La escuela donde iba estaba ubicada en el centro de la capital tucumana y justo frente al comedor universitario de la UNT. Allí nacían las asambleas y las movilizaciones que, en más de una oportunidad, terminaban siendo reprimidas por la policía. Una vez, cuando salía de la escuela, estalló la represión y los gases comenzaron a sentirse mientras junto a mis hermanos salíamos a la vereda. Alguien gritó que volviéramos a la escuela pero, cuando nos dimos vuelta, la puerta se había cerrado. No nos pasó nada o tal vez sí y sin darnos cuenta nos pasó un capítulo de la lucha por el fin de la dictadura que encabezaba Alejandro Agustín Lanusse.
Lo cierto es que esos cambios que se comenzaban a hacer cada vez más palpables y seguramente poco comprensibles para un niño de 9 años llamaron mi atención. Las movilizaciones comenzaron a hacerse más visibles. Afiches, consignas pintadas en las paredes de negocios o paredones y panfletos me llevaban a mirar y leer, leer todo mas no preguntar. Solo mirar y leer.
En mi casa no se hablaba de política. Mi vieja estiraba las horas de todos los días para hacer de madre, ama de casa y maestra en la Escuela de Manualidades Niñas de Ayohuma que estaba en la Banda del Río Salí, un municipio que limita hacia el Este con la capital tucumana pero que en aquellos años parecía que estaba en el otro lado del mundo. Una sola línea de colectivos te llevaba o te traía de la Banda y después tenías que tomar el 17, otro colectivo, para llegar al Piedrabuena, un barrio que estaba rodeado de quintas y a los lejos el Matadero Municipal. Ella no hablaba de política o no recuerdo haberla escuchado decir algo al respecto hasta ese 1973.

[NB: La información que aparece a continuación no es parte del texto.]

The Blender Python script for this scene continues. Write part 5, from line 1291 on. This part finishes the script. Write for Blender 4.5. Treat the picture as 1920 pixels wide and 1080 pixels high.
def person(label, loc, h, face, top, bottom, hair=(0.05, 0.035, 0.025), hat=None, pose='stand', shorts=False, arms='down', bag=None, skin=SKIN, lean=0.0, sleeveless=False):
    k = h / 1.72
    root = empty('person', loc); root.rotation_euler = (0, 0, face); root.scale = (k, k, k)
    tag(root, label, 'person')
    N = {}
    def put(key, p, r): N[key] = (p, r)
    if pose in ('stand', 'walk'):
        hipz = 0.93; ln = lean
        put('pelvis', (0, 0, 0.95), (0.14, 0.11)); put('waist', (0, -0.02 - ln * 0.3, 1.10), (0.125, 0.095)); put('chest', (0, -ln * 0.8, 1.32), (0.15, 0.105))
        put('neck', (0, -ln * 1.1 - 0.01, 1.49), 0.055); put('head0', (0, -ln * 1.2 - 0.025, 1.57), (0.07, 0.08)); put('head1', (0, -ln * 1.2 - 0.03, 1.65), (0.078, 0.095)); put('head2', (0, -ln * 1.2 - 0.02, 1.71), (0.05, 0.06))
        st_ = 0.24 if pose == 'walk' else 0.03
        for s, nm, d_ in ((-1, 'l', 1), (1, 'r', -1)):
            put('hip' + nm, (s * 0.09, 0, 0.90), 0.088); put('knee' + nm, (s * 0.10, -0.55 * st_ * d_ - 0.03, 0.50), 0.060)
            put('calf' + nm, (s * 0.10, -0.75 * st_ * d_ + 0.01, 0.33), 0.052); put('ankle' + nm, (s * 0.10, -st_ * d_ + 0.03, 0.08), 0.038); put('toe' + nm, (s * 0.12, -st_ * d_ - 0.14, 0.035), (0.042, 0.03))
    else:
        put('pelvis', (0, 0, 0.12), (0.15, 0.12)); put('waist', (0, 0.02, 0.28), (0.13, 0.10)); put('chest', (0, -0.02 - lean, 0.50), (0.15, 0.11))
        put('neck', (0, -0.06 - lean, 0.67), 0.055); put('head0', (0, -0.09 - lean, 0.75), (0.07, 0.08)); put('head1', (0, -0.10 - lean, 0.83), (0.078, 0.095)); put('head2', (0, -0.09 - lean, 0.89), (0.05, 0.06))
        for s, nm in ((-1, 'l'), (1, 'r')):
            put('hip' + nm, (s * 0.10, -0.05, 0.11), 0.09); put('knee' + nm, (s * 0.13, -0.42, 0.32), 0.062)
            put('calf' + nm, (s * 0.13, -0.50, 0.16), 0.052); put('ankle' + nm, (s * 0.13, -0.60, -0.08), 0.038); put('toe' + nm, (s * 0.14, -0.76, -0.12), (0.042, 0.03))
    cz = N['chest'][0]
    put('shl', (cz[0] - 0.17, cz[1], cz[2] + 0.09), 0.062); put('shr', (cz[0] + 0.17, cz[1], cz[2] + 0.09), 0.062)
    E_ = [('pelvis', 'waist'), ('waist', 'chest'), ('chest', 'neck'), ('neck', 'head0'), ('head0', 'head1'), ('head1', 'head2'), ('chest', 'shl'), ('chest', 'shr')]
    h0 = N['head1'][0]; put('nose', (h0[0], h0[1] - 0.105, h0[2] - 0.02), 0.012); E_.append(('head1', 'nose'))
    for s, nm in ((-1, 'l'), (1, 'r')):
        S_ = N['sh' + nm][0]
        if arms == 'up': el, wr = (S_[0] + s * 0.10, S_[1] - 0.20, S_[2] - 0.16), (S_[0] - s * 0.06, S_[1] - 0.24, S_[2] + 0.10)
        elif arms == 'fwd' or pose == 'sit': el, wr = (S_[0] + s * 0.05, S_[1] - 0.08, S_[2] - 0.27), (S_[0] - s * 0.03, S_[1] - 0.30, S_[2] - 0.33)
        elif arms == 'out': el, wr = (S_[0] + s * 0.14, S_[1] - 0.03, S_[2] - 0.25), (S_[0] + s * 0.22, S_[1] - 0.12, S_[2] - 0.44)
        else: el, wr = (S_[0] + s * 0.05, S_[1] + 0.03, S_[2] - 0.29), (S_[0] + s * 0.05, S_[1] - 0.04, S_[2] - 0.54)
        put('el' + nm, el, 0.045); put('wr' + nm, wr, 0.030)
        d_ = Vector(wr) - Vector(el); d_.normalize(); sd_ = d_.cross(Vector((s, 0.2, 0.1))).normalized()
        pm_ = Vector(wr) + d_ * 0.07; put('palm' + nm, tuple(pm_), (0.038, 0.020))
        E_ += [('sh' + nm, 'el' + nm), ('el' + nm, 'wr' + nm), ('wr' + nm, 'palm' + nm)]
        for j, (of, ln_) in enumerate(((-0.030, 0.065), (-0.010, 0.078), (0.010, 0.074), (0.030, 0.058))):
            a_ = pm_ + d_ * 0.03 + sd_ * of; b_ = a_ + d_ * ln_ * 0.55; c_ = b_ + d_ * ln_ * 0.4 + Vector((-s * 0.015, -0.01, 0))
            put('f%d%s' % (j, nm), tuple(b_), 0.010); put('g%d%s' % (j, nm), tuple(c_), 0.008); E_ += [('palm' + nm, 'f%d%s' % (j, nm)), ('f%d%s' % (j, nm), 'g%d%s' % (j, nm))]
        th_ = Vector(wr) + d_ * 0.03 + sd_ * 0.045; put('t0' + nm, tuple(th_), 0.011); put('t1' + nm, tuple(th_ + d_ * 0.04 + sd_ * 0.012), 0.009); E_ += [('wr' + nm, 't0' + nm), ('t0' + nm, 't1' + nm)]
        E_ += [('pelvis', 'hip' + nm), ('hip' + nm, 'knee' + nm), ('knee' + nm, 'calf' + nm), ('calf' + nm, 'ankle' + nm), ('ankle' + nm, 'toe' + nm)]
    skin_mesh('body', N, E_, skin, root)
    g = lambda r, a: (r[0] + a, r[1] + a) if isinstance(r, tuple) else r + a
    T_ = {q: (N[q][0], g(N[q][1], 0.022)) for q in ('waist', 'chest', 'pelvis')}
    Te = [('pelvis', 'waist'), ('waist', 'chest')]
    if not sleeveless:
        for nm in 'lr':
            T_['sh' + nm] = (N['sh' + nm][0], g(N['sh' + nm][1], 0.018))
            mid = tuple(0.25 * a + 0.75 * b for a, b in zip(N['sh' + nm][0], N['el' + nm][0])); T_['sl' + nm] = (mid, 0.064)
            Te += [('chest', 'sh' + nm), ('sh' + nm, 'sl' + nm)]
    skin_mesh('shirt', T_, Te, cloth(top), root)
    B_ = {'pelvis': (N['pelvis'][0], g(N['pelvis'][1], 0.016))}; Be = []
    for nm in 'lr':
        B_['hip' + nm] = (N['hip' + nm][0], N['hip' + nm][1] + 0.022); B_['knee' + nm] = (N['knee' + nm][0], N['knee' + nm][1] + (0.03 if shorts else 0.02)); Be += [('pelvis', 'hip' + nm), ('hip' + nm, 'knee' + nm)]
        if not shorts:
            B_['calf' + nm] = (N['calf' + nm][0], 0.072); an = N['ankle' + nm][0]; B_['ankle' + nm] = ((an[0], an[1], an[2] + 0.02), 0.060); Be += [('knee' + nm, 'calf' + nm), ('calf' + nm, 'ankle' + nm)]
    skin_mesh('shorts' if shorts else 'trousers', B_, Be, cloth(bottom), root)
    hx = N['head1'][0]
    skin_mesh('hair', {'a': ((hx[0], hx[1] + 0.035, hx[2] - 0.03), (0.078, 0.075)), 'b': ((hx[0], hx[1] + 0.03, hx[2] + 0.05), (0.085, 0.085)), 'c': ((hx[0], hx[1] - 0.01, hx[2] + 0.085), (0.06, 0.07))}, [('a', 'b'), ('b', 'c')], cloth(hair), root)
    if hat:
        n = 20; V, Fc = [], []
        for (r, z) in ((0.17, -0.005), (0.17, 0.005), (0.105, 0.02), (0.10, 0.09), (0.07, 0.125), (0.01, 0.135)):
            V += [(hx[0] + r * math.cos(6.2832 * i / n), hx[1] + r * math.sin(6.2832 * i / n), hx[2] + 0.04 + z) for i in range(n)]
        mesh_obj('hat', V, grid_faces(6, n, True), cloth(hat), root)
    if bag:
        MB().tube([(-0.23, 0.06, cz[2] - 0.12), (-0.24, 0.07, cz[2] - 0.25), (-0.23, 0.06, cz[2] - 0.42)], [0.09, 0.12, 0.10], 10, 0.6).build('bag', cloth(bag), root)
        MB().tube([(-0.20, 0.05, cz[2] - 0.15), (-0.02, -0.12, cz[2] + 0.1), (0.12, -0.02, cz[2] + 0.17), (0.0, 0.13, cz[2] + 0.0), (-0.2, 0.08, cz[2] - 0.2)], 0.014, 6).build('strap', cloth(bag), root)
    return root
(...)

Mi viejo era mecánico. Se levantaba muy temprano para cruzar la ciudad para ir al taller que tenía con su padre. Se especializaban en camiones, tractores y algún que otro colectivo. Regresaba al mediodía, almorzaba, mi vieja le preguntaba religiosamente cómo le había ido y él respondía, también religiosamente, “regular”. Luego leía La Gaceta, el único matutino que tenía la provincia, y tras llevarnos a la escuela dormía 45 minutos de siesta antes de retornar al taller. Mi viejo ponía el despertador pero si por alguna razón no funcionaba, él se despertaba de manera automática a los 45 minutos. A la noche, cuando retornaba, cenábamos todos mientras veía el informativo. Hacía algunos comentarios pero no hablaba mucho más de política.
Pero en 1973 el diario, las radios, la televisión pero sobre todo la calle comenzaron a hablar cada vez más de elecciones. Yo, mientras jugaba o me peleaba con mis hermanos menores que eran mellizos y no se despegaba jamás uno del otro, miraba y escuchaba lo que se decía en la radio, en el diario, en la tele y sobre todo en las calles.
No recuerdo la fecha exacta, pero debe haber sido fines de febrero o principios de marzo de aquel 1973 cuando una noche, mientras mi viejo desplegaba el diario en la mesa de la cocina les hice una pregunta: “¿A quién van a votar para presidente?”. Mis viejos me miraron, seguramente sorprendidos. Mi vieja se encogió de hombros. Mi viejo me sostuvo la mirada, pero a diferencia de cuando se enojaba esta vez tenía otro brillo. Como no decían nada, me animé y agregué: “Voten por Cámpora”.